(Scene modeling code data)
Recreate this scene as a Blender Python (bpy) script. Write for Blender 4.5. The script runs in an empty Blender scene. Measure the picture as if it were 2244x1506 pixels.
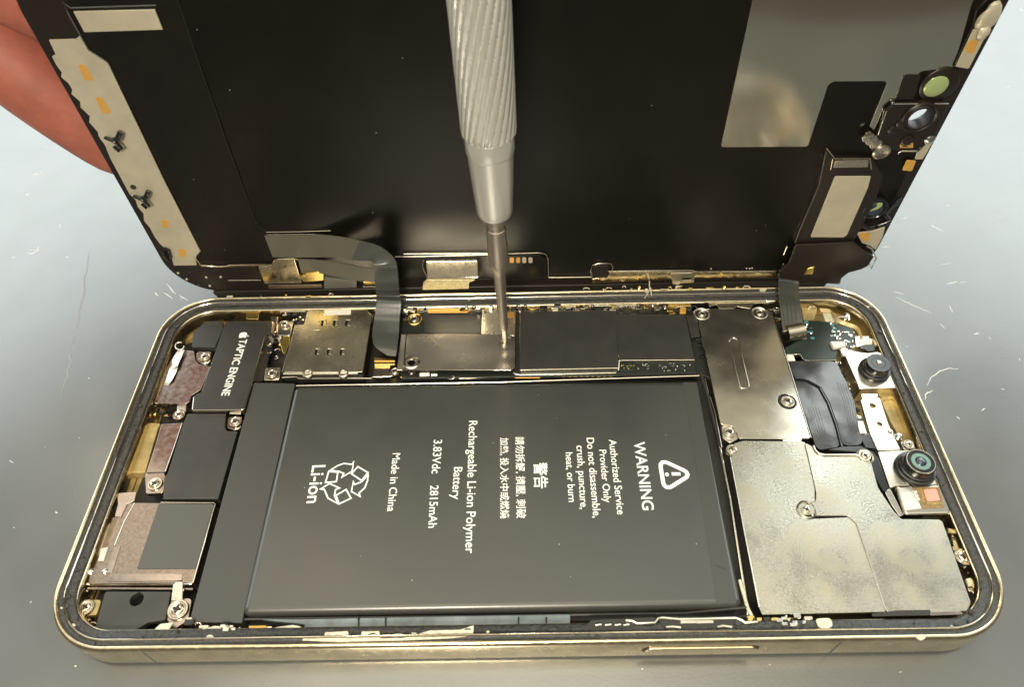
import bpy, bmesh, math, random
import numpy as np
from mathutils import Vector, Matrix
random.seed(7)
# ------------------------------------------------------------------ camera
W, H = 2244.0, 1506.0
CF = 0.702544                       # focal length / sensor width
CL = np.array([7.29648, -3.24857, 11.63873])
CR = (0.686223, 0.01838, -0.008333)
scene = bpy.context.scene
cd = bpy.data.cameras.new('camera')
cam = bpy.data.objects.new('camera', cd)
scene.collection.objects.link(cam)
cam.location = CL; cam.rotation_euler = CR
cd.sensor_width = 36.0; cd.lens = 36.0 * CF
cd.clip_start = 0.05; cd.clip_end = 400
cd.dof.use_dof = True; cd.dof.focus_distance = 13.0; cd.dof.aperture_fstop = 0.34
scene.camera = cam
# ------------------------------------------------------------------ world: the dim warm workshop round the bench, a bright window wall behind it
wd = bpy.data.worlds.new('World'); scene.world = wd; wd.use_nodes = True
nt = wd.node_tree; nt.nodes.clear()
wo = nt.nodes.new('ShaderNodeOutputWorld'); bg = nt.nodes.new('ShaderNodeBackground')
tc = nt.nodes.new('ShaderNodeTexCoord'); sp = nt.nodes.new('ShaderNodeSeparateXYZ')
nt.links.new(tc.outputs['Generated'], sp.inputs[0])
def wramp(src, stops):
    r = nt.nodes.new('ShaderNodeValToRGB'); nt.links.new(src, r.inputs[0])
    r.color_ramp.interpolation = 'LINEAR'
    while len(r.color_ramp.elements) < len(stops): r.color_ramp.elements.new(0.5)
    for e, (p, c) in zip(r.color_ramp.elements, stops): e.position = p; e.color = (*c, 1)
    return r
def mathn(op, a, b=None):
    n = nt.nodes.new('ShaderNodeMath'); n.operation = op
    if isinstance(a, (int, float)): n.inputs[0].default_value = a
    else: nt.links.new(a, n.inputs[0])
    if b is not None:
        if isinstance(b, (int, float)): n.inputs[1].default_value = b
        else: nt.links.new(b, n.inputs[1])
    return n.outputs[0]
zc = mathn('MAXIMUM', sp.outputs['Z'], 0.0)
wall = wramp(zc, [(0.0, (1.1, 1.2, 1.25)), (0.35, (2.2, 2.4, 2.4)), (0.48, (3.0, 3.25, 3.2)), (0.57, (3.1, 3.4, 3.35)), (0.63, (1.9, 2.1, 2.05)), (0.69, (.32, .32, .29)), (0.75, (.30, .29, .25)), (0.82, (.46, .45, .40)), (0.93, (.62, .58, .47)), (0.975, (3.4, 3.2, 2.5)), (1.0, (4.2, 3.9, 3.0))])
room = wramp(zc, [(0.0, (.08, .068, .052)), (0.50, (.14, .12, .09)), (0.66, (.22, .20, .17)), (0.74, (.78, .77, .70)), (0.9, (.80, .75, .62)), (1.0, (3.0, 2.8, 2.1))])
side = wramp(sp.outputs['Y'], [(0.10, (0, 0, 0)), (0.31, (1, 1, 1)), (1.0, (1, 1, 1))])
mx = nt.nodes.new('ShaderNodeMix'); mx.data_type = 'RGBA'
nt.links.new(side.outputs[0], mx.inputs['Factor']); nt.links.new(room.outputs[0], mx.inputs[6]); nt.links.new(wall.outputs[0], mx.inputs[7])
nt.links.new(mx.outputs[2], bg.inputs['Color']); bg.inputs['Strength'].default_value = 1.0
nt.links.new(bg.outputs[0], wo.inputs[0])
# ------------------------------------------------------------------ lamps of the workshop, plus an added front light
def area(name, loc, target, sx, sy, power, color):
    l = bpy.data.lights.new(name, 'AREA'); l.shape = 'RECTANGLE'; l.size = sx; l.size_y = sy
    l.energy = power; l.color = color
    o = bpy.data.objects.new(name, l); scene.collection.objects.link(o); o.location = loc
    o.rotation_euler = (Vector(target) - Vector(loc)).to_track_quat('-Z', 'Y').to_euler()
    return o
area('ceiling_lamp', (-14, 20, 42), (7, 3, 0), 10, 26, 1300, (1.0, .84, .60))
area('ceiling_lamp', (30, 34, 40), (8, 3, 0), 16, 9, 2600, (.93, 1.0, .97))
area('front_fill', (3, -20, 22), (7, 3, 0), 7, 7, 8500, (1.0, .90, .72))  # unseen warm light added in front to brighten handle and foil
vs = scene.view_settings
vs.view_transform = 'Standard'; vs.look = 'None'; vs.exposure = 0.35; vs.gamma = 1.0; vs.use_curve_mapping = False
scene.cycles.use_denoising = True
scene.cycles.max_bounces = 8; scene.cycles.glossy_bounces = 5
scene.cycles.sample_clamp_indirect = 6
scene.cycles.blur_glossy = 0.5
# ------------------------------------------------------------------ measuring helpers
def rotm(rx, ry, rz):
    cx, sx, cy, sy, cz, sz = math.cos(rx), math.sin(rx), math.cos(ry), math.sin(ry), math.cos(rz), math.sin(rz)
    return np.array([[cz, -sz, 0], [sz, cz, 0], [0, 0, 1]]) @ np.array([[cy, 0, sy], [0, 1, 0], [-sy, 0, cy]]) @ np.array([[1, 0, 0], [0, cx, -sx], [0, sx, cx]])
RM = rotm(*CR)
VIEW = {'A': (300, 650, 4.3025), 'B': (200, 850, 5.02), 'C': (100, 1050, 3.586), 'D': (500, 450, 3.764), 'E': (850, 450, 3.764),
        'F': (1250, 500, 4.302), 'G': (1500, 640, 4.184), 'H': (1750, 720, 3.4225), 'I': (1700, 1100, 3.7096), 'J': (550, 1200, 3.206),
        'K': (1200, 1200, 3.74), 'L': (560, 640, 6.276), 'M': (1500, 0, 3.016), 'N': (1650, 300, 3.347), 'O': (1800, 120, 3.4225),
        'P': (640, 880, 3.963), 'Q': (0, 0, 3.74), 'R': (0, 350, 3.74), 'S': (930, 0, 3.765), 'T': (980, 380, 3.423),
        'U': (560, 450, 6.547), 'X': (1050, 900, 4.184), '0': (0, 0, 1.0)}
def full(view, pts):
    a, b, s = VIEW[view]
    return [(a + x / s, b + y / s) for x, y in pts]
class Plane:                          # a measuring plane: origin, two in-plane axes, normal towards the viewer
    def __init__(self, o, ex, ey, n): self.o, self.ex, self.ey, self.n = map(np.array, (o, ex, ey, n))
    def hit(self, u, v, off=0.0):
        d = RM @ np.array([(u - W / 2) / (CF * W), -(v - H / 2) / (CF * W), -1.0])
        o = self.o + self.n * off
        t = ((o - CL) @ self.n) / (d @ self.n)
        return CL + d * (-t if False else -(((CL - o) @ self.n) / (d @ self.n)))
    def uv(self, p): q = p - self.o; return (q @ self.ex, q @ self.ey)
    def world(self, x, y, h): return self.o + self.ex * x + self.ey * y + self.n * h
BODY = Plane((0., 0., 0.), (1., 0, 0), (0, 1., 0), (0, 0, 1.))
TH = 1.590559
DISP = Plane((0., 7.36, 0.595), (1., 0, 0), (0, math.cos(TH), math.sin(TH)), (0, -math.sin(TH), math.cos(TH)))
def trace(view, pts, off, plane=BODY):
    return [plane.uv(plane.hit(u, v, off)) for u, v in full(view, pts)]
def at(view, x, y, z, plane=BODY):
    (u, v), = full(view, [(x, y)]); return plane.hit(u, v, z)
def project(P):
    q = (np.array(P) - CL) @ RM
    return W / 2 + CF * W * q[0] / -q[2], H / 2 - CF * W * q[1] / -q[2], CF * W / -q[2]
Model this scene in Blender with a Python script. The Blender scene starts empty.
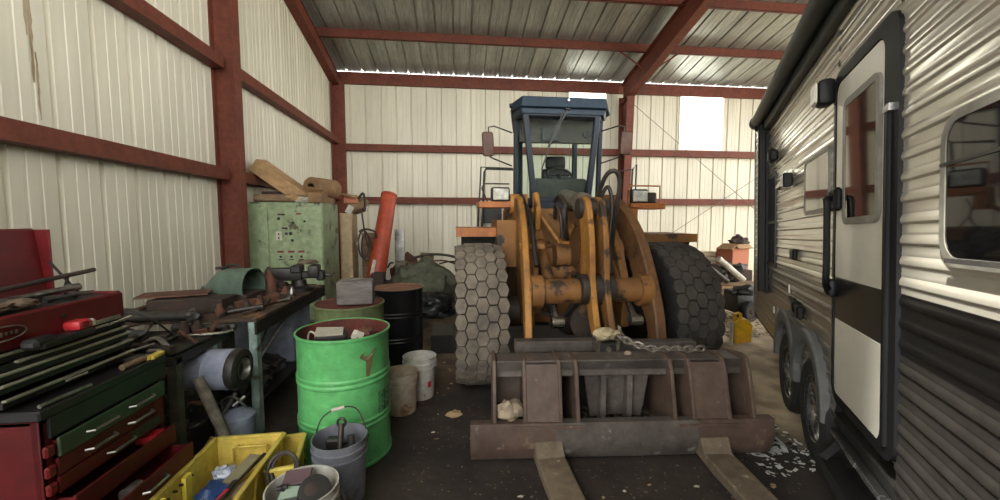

» STATED EXERCISE:
Generate a word-for-word copy of the preceding records, excluding all pictures.

» THE REPLY:
Recreate this scene as a Blender Python (bpy) script. Write for Blender 4.5. The script runs in an empty Blender scene. Measure the picture as if it were 2244x1506 pixels.
import bpy, bmesh, math, random
import numpy as np
from mathutils import Vector, Matrix
random.seed(7)
# ------------------------------------------------------------------ camera
W, H = 2244.0, 1506.0
CF = 0.702544                       # focal length / sensor width
CL = np.array([7.29648, -3.24857, 11.63873])
CR = (0.686223, 0.01838, -0.008333)
scene = bpy.context.scene
cd = bpy.data.cameras.new('camera')
cam = bpy.data.objects.new('camera', cd)
scene.collection.objects.link(cam)
cam.location = CL; cam.rotation_euler = CR
cd.sensor_width = 36.0; cd.lens = 36.0 * CF
cd.clip_start = 0.05; cd.clip_end = 400
cd.dof.use_dof = True; cd.dof.focus_distance = 13.0; cd.dof.aperture_fstop = 0.34
scene.camera = cam
# ------------------------------------------------------------------ world: the dim warm workshop round the bench, a bright window wall behind it
wd = bpy.data.worlds.new('World'); scene.world = wd; wd.use_nodes = True
nt = wd.node_tree; nt.nodes.clear()
wo = nt.nodes.new('ShaderNodeOutputWorld'); bg = nt.nodes.new('ShaderNodeBackground')
tc = nt.nodes.new('ShaderNodeTexCoord'); sp = nt.nodes.new('ShaderNodeSeparateXYZ')
nt.links.new(tc.outputs['Generated'], sp.inputs[0])
def wramp(src, stops):
    r = nt.nodes.new('ShaderNodeValToRGB'); nt.links.new(src, r.inputs[0])
    r.color_ramp.interpolation = 'LINEAR'
    while len(r.color_ramp.elements) < len(stops): r.color_ramp.elements.new(0.5)
    for e, (p, c) in zip(r.color_ramp.elements, stops): e.position = p; e.color = (*c, 1)
    return r
def mathn(op, a, b=None):
    n = nt.nodes.new('ShaderNodeMath'); n.operation = op
    if isinstance(a, (int, float)): n.inputs[0].default_value = a
    else: nt.links.new(a, n.inputs[0])
    if b is not None:
        if isinstance(b, (int, float)): n.inputs[1].default_value = b
        else: nt.links.new(b, n.inputs[1])
    return n.outputs[0]
zc = mathn('MAXIMUM', sp.outputs['Z'], 0.0)
wall = wramp(zc, [(0.0, (1.1, 1.2, 1.25)), (0.35, (2.2, 2.4, 2.4)), (0.48, (3.0, 3.25, 3.2)), (0.57, (3.1, 3.4, 3.35)), (0.63, (1.9, 2.1, 2.05)), (0.69, (.32, .32, .29)), (0.75, (.30, .29, .25)), (0.82, (.46, .45, .40)), (0.93, (.62, .58, .47)), (0.975, (3.4, 3.2, 2.5)), (1.0, (4.2, 3.9, 3.0))])
room = wramp(zc, [(0.0, (.08, .068, .052)), (0.50, (.14, .12, .09)), (0.66, (.22, .20, .17)), (0.74, (.78, .77, .70)), (0.9, (.80, .75, .62)), (1.0, (3.0, 2.8, 2.1))])
side = wramp(sp.outputs['Y'], [(0.10, (0, 0, 0)), (0.31, (1, 1, 1)), (1.0, (1, 1, 1))])
mx = nt.nodes.new('ShaderNodeMix'); mx.data_type = 'RGBA'
nt.links.new(side.outputs[0], mx.inputs['Factor']); nt.links.new(room.outputs[0], mx.inputs[6]); nt.links.new(wall.outputs[0], mx.inputs[7])
nt.links.new(mx.outputs[2], bg.inputs['Color']); bg.inputs['Strength'].default_value = 1.0
nt.links.new(bg.outputs[0], wo.inputs[0])
# ------------------------------------------------------------------ lamps of the workshop, plus an added front light
def area(name, loc, target, sx, sy, power, color):
    l = bpy.data.lights.new(name, 'AREA'); l.shape = 'RECTANGLE'; l.size = sx; l.size_y = sy
    l.energy = power; l.color = color
    o = bpy.data.objects.new(name, l); scene.collection.objects.link(o); o.location = loc
    o.rotation_euler = (Vector(target) - Vector(loc)).to_track_quat('-Z', 'Y').to_euler()
    return o
area('ceiling_lamp', (-14, 20, 42), (7, 3, 0), 10, 26, 1300, (1.0, .84, .60))
area('ceiling_lamp', (30, 34, 40), (8, 3, 0), 16, 9, 2600, (.93, 1.0, .97))
area('front_fill', (3, -20, 22), (7, 3, 0), 7, 7, 8500, (1.0, .90, .72))  # unseen warm light added in front to brighten handle and foil
vs = scene.view_settings
vs.view_transform = 'Standard'; vs.look = 'None'; vs.exposure = 0.35; vs.gamma = 1.0; vs.use_curve_mapping = False
scene.cycles.use_denoising = True
scene.cycles.max_bounces = 8; scene.cycles.glossy_bounces = 5
scene.cycles.sample_clamp_indirect = 6
scene.cycles.blur_glossy = 0.5
# ------------------------------------------------------------------ measuring helpers
def rotm(rx, ry, rz):
    cx, sx, cy, sy, cz, sz = math.cos(rx), math.sin(rx), math.cos(ry), math.sin(ry), math.cos(rz), math.sin(rz)
    return np.array([[cz, -sz, 0], [sz, cz, 0], [0, 0, 1]]) @ np.array([[cy, 0, sy], [0, 1, 0], [-sy, 0, cy]]) @ np.array([[1, 0, 0], [0, cx, -sx], [0, sx, cx]])
RM = rotm(*CR)
VIEW = {'A': (300, 650, 4.3025), 'B': (200, 850, 5.02), 'C': (100, 1050, 3.586), 'D': (500, 450, 3.764), 'E': (850, 450, 3.764),
        'F': (1250, 500, 4.302), 'G': (1500, 640, 4.184), 'H': (1750, 720, 3.4225), 'I': (1700, 1100, 3.7096), 'J': (550, 1200, 3.206),
        'K': (1200, 1200, 3.74), 'L': (560, 640, 6.276), 'M': (1500, 0, 3.016), 'N': (1650, 300, 3.347), 'O': (1800, 120, 3.4225),
        'P': (640, 880, 3.963), 'Q': (0, 0, 3.74), 'R': (0, 350, 3.74), 'S': (930, 0, 3.765), 'T': (980, 380, 3.423),
        'U': (560, 450, 6.547), 'X': (1050, 900, 4.184), '0': (0, 0, 1.0)}
def full(view, pts):
    a, b, s = VIEW[view]
    return [(a + x / s, b + y / s) for x, y in pts]
class Plane:                          # a measuring plane: origin, two in-plane axes, normal towards the viewer
    def __init__(self, o, ex, ey, n): self.o, self.ex, self.ey, self.n = map(np.array, (o, ex, ey, n))
    def hit(self, u, v, off=0.0):
        d = RM @ np.array([(u - W / 2) / (CF * W), -(v - H / 2) / (CF * W), -1.0])
        o = self.o + self.n * off
        t = ((o - CL) @ self.n) / (d @ self.n)
        return CL + d * (-t if False else -(((CL - o) @ self.n) / (d @ self.n)))
    def uv(self, p): q = p - self.o; return (q @ self.ex, q @ self.ey)
    def world(self, x, y, h): return self.o + self.ex * x + self.ey * y + self.n * h
BODY = Plane((0., 0., 0.), (1., 0, 0), (0, 1., 0), (0, 0, 1.))
TH = 1.590559
DISP = Plane((0., 7.36, 0.595), (1., 0, 0), (0, math.cos(TH), math.sin(TH)), (0, -math.sin(TH), math.cos(TH)))
def trace(view, pts, off, plane=BODY):
    return [plane.uv(plane.hit(u, v, off)) for u, v in full(view, pts)]
def at(view, x, y, z, plane=BODY):
    (u, v), = full(view, [(x, y)]); return plane.hit(u, v, z)
def project(P):
    q = (np.array(P) - CL) @ RM
    return W / 2 + CF * W * q[0] / -q[2], H / 2 - CF * W * q[1] / -q[2], CF * W / -q[2]
Model this scene in Blender with a Python script. The Blender scene starts empty.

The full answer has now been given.